Fendi facing haute furore at Paris Fashion Week

AFP
PARIS
With fashionistas baking in a mascara-melting heatwave and Italy’s Fendi set to raise hackles with an all-fur collection, Paris Fashion Week, which began Sunday, may prove a tad too haute to handle.
Five days of haute couture shows kicked off with Russian designer Ulyana Sergeenko’s first ever showing at Paris Fashion Week, with several of her models decked out in fur bonnets or a fur coat.
But the highlight of the week will be German fashion legend Karl Lagerfeld’s collection celebrating his 50 years with Fendi, which has hailed the “longest relationship between a designer and a fashion house.”
The show on Wednesday will be entirely “haute fourrure” or couture fur - a material the luxury fashion brand has never shied away from.
French film icon and ardent animal rights activist Brigitte Bardot has already registered her disapproval by writing a letter to Choupette Lagerfeld, the designer’s pampered feline companion.

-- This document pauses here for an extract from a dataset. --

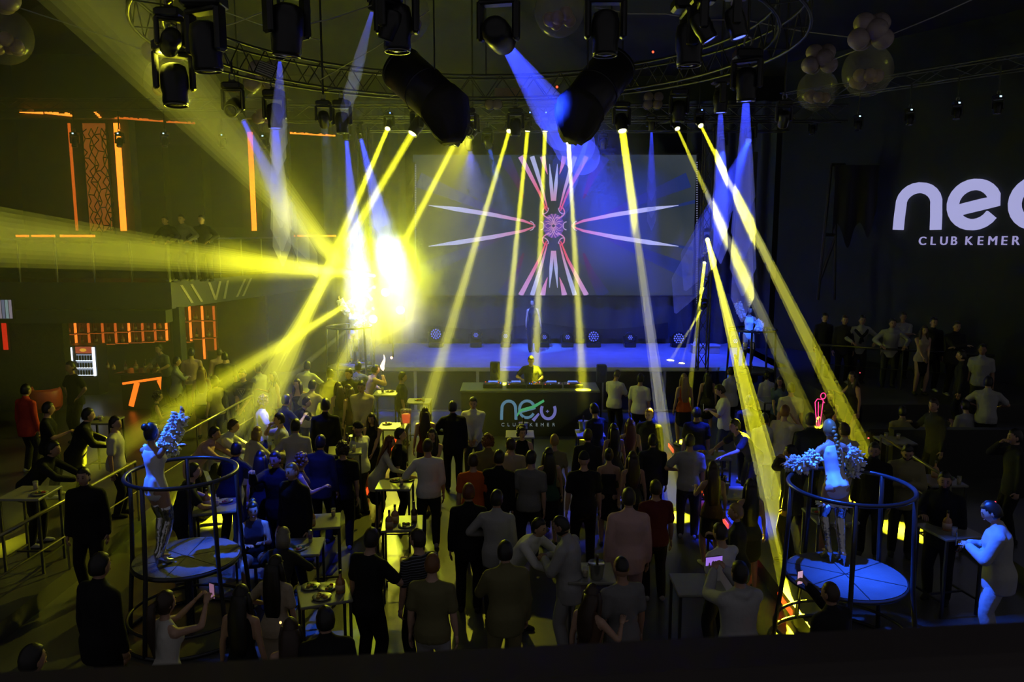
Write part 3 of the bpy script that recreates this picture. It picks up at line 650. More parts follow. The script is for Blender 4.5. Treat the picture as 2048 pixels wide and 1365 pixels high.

Bardot appealed to the cat - who has become famous with 48,000 Twitter followers - to “purr in the ear” of her master and save her “furry friends”.
But not even Choupette, whose every whim is usually catered to, is likely to stop the show going ahead.
Lagerfeld has often said that while he is very sympathetic to the anti-fur cause, doing away with the industry would cause a lot of people to lose their jobs.
“For me, as long as people eat meat and wear leather, I don’t get the message,” he told The New York Times in a recent interview, adding however that he preferred not to think about how the animals died.
The indefatigable Lagerfeld, 81, will also be presenting his collection for Chanel, the fashion house that is perhaps the most synonymous with Paris’s reputation for glamour and known for spectacular staging.
In total, some 30 designers will present the Haute Couture shows, which are unique to the City of Light.
The designation is protected by French law and attributed exclusively by the ministry of industry to 14 houses whose clothes are entirely made by hand and tailored to each client.
The Russian designer Sergeenko made her entrance into the couture club after showing outside of the official fashion week calendar since 2012.
Her creations were the clothes of a Russian aristocrat forced to live with peasants in a communal apartment after the Bolshevik revolution in 1917.
With her mascara running and lipstick smudged the Sergeenko woman peps up her full-length dresses in silk, velvet or mesh with a fur bonnet or chic hairnet.
Sergeenko’s brand, launched in 2011, has become a favourite of burlesque model and performer Dita Von Teese as well as actress Michelle Rodriguez.
Many of her clients hail from her home country as well as other ex-Soviet nations, the Middle East and China. Dutch designer Ilja Visser was another new name at the Fashion Week.
Her collection of oversized, sculpted silhouettes with asymmetric lines were inspired by the shapes of crystals and minerals as well as their colours: azure blue, onyx black and pink quartz.
On Monday, the glitterati will be glued to the show by Schiaparelli as French designer Bertrand Guyon makes his debut as style director for the legendary label.
Founded in 1930 by Elsa Schiaparelli, Coco Chanel’s biggest rival, the fashion house made its couture comeback in January 2014 after lying dormant for 60 years.
On Wednesday, John Galliano will put on his second couture show for Margiela in Paris, after choosing to present his comeback collection in London in January - seen as a snub to the French capital where he fell from grace.
Galliano lost his job as Dior’s star designer in 2011 when he was filmed in a Paris bar heaping slurred insults on Jews, and disappeared from the runway for several years.
This time it is Valentino who will be missing from the Paris couture diary, having chosen to show his collection on Thursday in Rome, where he will celebrate the opening of his biggest store to date.